**Instructions to follow:** Lines containing the word "part" are to be located and copied.

**Recorded data:**

## Start

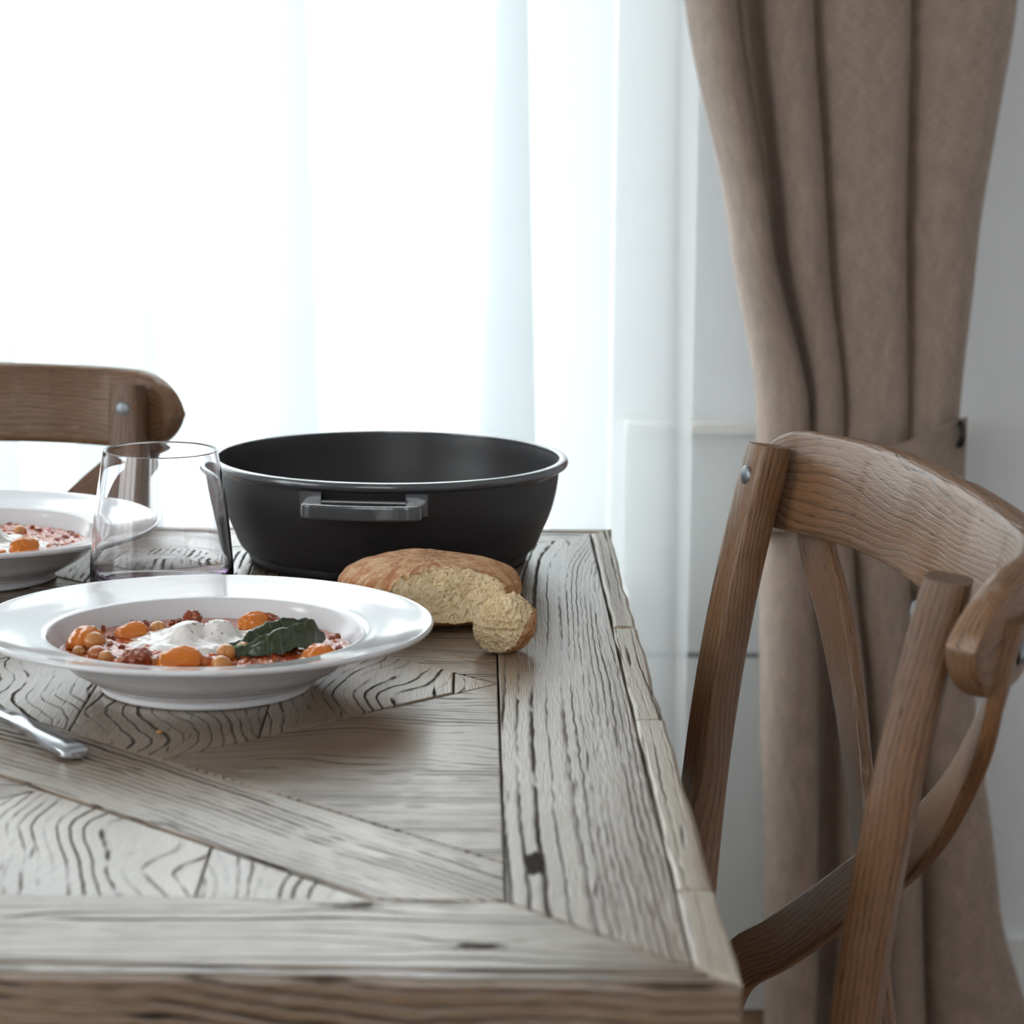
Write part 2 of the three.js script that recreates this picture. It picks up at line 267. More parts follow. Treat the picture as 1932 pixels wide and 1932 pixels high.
{
  // rows: height, then the x of left edge, dark fold, its end, two creases, right edge
  const rows = [[2.47, -0.02, 0.14, 0.19, 0.36, 0.55, 0.74], [1.8, 0.1, 0.215, 0.25, 0.365, 0.515, 0.69], [1.21, 0.242, 0.296, 0.322, 0.384, 0.495, 0.615], [0.94, 0.3, 0.342, 0.355, 0.408, 0.499, 0.581], [0.755, 0.335, 0.39, 0.396, 0.431, 0.507, 0.567],
    [0.69, 0.338, 0.394, 0.4, 0.433, 0.507, 0.566], [0.56, 0.345, 0.402, 0.416, 0.45, 0.515, 0.58], [0.41, 0.35, 0.413, 0.432, 0.47, 0.53, 0.599], [0.15, 0.362, 0.42, 0.44, 0.5, 0.545, 0.64], [0.012, 0.368, 0.425, 0.445, 0.51, 0.56, 0.71]];
  for (const q of rows.slice(1)) { q[0] = q === rows[rows.length - 1] ? 0.012 : Math.max(0.1, 1.152 - (1.152 - q[0]) * 0.918); for (let j = 1; j < 7; j++) q[j] *= 0.918; } for (let j = 1; j < 7; j++) rows[0][j] *= 0.918;
  const at = (y) => { let i = 0; while (i < rows.length - 2 && y < rows[i + 1][0]) i++; const t = clamp((rows[i][0] - y) / (rows[i][0] - rows[i + 1][0]), 0, 1), s = t * t * (3 - 2 * t) * 0.4 + t * 0.6; return rows[i].slice(1).map((a, j) => lerp(a, rows[i + 1][j + 1], s)); };
  const depth = [0.045, -1, 0.035, 0.04, 0.042], seg = 18;
  const f = (u, v) => {
    const y = lerp(2.47, 0.012, v), k = at(y), q = Math.min(u * 5, 4.9999), p = Math.floor(q), t = q - p, tie = Math.exp(-(((y - 0.735) / 0.15) ** 2));
    const ease = p === 1 ? t : 0.5 - 0.5 * Math.cos(Math.PI * (0.12 + 0.76 * t)), e0 = 0.5 - 0.5 * Math.cos(Math.PI * 0.12), X = lerp(k[p], k[p + 1], p === 1 ? t : (ease - e0) / (1 - 2 * e0));
    let z = p === 1 ? -0.03 - 0.02 * Math.sin(Math.PI * t) : -0.03 + depth[p] * Math.pow(Math.sin(Math.PI * clamp(t, 0.0, 1)), 0.55) * 1.5;
    z *= 1 - 0.45 * tie; z += 0.004 * noise2(X * 26, y * 9) + 0.0035 * tie * noise2(X * 60, y * 40) - (p === 0 ? 0.05 * (1 - t) * (1 - t) : 0);
    return V(X, y, -2.78 + z);
  };
  const c = thing('drape', 'taupe linen curtain in deep folds, gathered at the middle, beside the sheer', 'curtain');
  part('cloth', surface(f, 5 * seg, 160, 1.2, 2.46), M.linen, c);
  const rod = new THREE.CylinderGeometry(0.014, 0.014, 1.2, 16); rod.rotateZ(Math.PI / 2); rod.translate(0.45, 2.49, -2.8); part('rail', rod, M.frameWhite, c);
  const t = thing('curtain_tieback', 'taupe cloth tieback band wrapped round the waist of the linen curtain', 'tieback', [0.415, 0.708, -2.785]);
  const band = [], N = 72;
  for (let i = 0; i <= N; i++) {
    const a = i / N * Math.PI * 2, rx = 0.1085, rz = 0.05, up = 0.028 * Math.cos(a) + 0.004 * Math.sin(3 * a), h = 0.036;
    band.push([[0.003, -h], [0.003, h], [-0.0, h], [-0.0, -h]].map(([d, y]) => V((rx + d) * Math.cos(a), y + up, (rz + d) * Math.sin(a))));
  }
  part('band', loft(band, 0.7, false), M.linen, t);
  const hook = new THREE.TorusGeometry(0.012, 0.0035, 10, 24); hook.rotateY(Math.PI / 2); hook.translate(0.1, 0.05, 0.026); part('hook', hook, M.black, t);
  const knob = new THREE.SphereGeometry(0.011, 20, 14); knob.translate(-0.113, 0.0, 0.02); part('knob', knob, M.black, t);
}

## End

**Solution for this exercise:**
Write part 2 of the three.js script that recreates this picture. It picks up at line 267. More parts follow. Treat the picture as 1932 pixels wide and 1932 pixels high.
  part('cloth', surface(f, 5 * seg, 160, 1.2, 2.46), M.linen, c);
  const rod = new THREE.CylinderGeometry(0.014, 0.014, 1.2, 16); rod.rotateZ(Math.PI / 2); rod.translate(0.45, 2.49, -2.8); part('rail', rod, M.frameWhite, c);
  part('band', loft(band, 0.7, false), M.linen, t);
  const hook = new THREE.TorusGeometry(0.012, 0.0035, 10, 24); hook.rotateY(Math.PI / 2); hook.translate(0.1, 0.05, 0.026); part('hook', hook, M.black, t);
  const knob = new THREE.SphereGeometry(0.011, 20, 14); knob.translate(-0.113, 0.0, 0.02); part('knob', knob, M.black, t);